Louis Danvers
Louis Danvers Journaliste cinéma

L’icône, pas l’homme – Soderbergh confond l’histoire et l’hagiographie dans son évocation des années cubaines de Che Guevara, solidement interprété par Benicio Del Toro.

De Steven Soderbergh. Avec Benicio Del Toro, Demian Bichir, Santiago Cabrera. 2 h 11. Sortie: 18/02.

Parce qu’à côté de ses films commerciaux plus ( Erin Brockovich) ou moins (la série des Ocean’s Eleven) réussis, Steven Soderbergh a démontré du talent et de l’audace à foison dans ses films les plus personnels, on avait fondé beaucoup d’espoirs dans son diptyque consacré à Ernesto « Che » Guevara. Le réalisateur de Traffic, de Bubble ou de Sex, Lies And Videotape ne pouvait, se disait-on, que poser un regard personnel, et donner une forme singulière, à l’évocation de la trajectoire du célèbre révolutionnaire sud-américain.

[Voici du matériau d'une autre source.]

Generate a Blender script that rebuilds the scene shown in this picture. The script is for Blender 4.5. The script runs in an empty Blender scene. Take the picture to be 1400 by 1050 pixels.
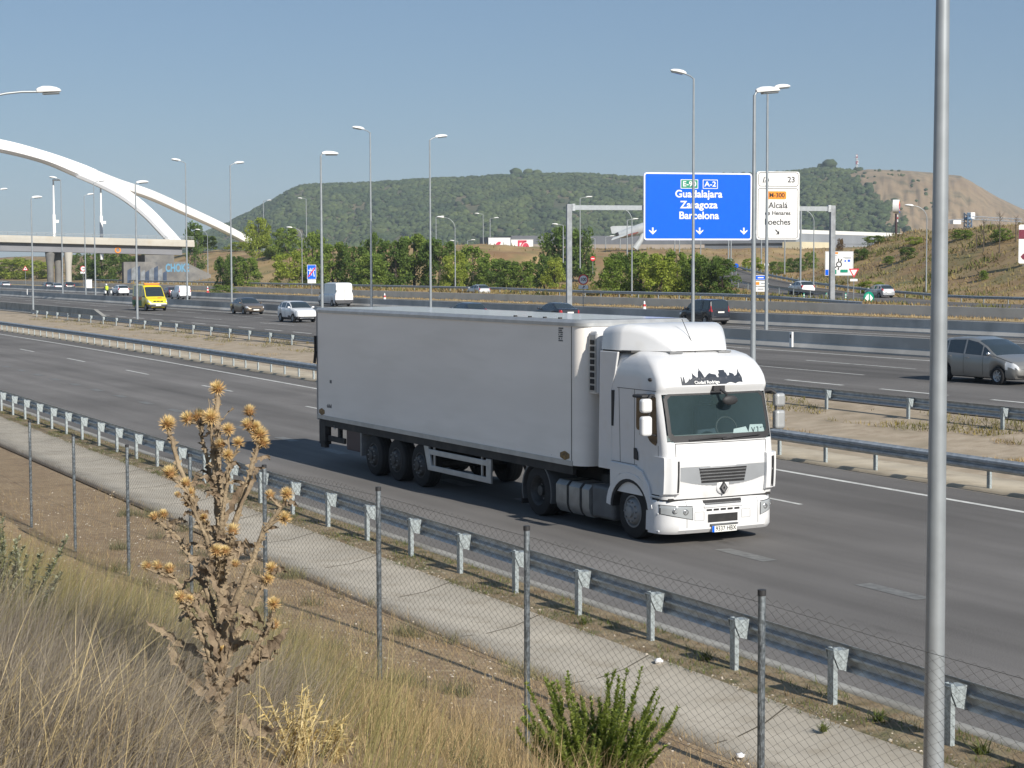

Hélas, il faut déchanter à la découverte du premier épisode, consacré aux années de lutte à Cuba aux côtés de Fidel Castro. On y assiste à la première rencontre des deux hommes, en juillet 1955, dans un appartement de Mexico. Leurs premières conversations décideront le jeune médecin exilé au Mexique à rejoindre son aîné dans le combat pour renverser le dictateur cubain Batista, porté au pouvoir par un coup d’état avec l’aide de la CIA. Nous suivons le débarquement à Cuba du groupe de… 80 guérilleros marxistes, dont bientôt 12 seulement auront survécu. Nous accompagnons Fidel et le Che (vite affublé de ce sobriquet fréquent en Argentine) dans la Sierra Maestra où ils se sont réfugiés et d’où ils lanceront – gagnant de nouveaux compagnons de lutte – leur grande offensive menant finalement, au tout début de 1959, à la victoire…

STATUE VIVANTE

On débarque dans le film de Soderbergh avec en tête le remarquable et initiatique Motorcycle Diaries de Walter Salles sur les années de formation de Guevara (interprété par Gael Garcia Bernal). Et très vite, on comprend que le souffle épique, l’énergie communicative, le point de vue original, ne seront pas à la hauteur ici. Che – L’Argentin tourne rapidement au pensum idolâtre, sans originalité formelle ni même rythme affirmé et sans réelle force évocatrice. Certes, Benicio Del Toro joue juste et bien. Il est clairement en phase avec son personnage, et ne manque pas de charisme. Mais son travail se heurte aux limites d’une mise en images sacrifiant aux clichés (gros cigares compris) et à une imagerie officielle n’autorisant aucune déviation. Devant l’icône animée qu’est le Che de Soderbergh, devant l’absence de toute distance un tant soit peu critique, force est de constater que le cinéaste verse dans l’hagiographie pure et simple. C’est un Guevara statufié vivant qu’il nous donne à voir, sans que nous puissions rien apprendre de l’homme sous le béret, derrière la barbe, au-delà du poster punaisé sur tant de murs de chambres d’ados révoltés depuis une quarantaine d’années.